Snaps are temporary but, really, aren’t most social media posts? Sure you can shop someone or stalk them to get their history (trust me, I do it more than most) but for the most part what we post on Facebook or Instagram shows up in our followers feeds and is never see it again. Radio and television ads came and went for years and marketers didn’t struggle with their content disappearing. This is nothing new. Snapchat just formalizes the disposability of social media communications.  It also does one better, it uses FOMO to create an addiction.

FOMO (fear of missing out) is a powerful tactic because it’s more and more difficult to get action from people with an increase of calls to action happening in the form of constant advertising. Online ad-blocking technology, Netflix, and streaming music have conditioned consumers to recoil at the very idea of advertising. When you combine that with every brand adopting content marketing and becoming “storytellers” and too many social media channels to keep up with you get a cynical, overly-savvy consumer who just doesn’t care about images from your recent event. Having a platform that pushes people to watch the content they initially signed up for or forever losing the chance to see it has made Snapchat second only to Facebook in average time spent on the platform by users.

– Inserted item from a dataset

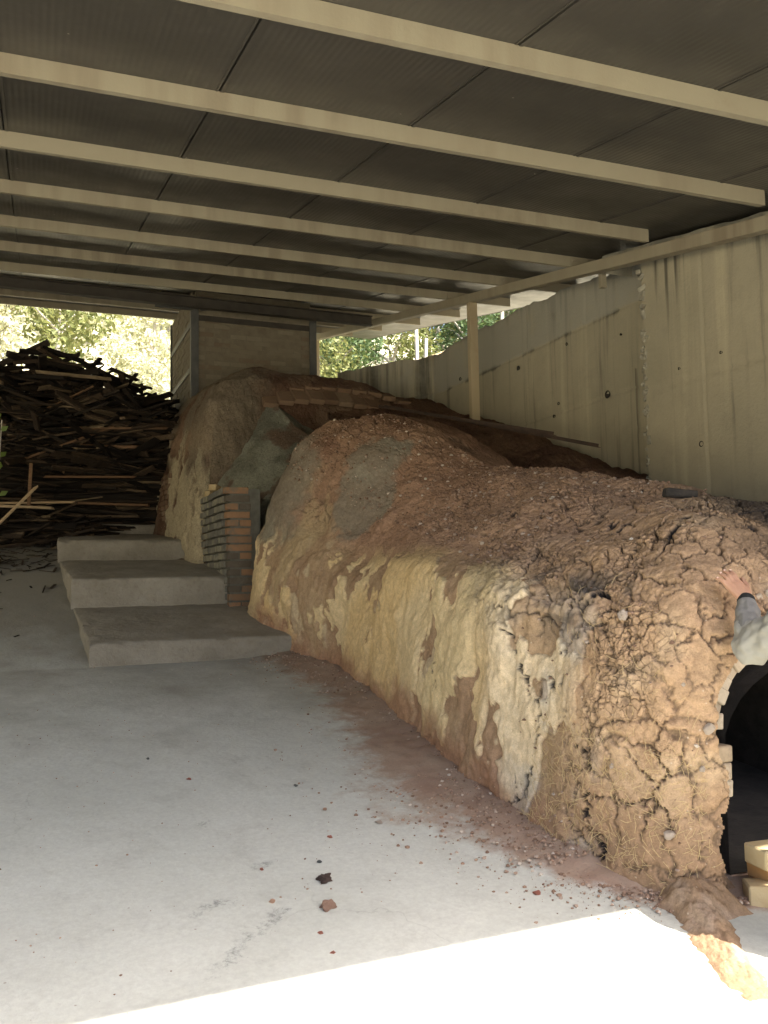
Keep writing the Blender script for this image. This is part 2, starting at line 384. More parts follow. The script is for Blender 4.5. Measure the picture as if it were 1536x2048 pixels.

What excites me as an event professional is exactly that… they are a platform of the temporary. It’s where this app and we in the meetings and events industry can relate uniquely. Our events, as exciting, creative, and impactful as they can be, are here one day and gone the next. Temporary experiences are our trademark and there is finally a communications platform as committed to this idea as we are.

When I told you that Snapchat was a difficult place for marketers to adopt I didn’t say impossible. As the platform has changed over the past few years, it’s become more and more geared towards gaining revenue (saying no to Facebook’s offer of 3 Billion dollars to buy them must be part of it).

As a closed platform, Snapchat’s ability to gain revenue from brands comes in the form of photo and video filters. Filters are ways to enhance photos similar to what Instagram allows you to do by overlaying different colors, lighting, and effects over images and videos. Unlike Instagram, creative images can be added to Snaps to give context and those are now branded.

It doesn’t stop there. Another big trend in 2017 is obviously Virtual reality and augmented reality. Agencies have become more interested in interactive technologies which has seen Snapchat starting to explore how virtual reality can be integrated with physical experience.

The hype around Pokémon Go – this physical, real-world game powered by a traditionally one-to-one mobile app, has demonstrated consumers’ thirst for blended experiences with 75m downloads worldwide. VR and AR will allow us to engage in new experiences and interact with alternative realities no matter where we are. Snapchat may have only just started their journey into virtual experiences but it’s certainly one to watch!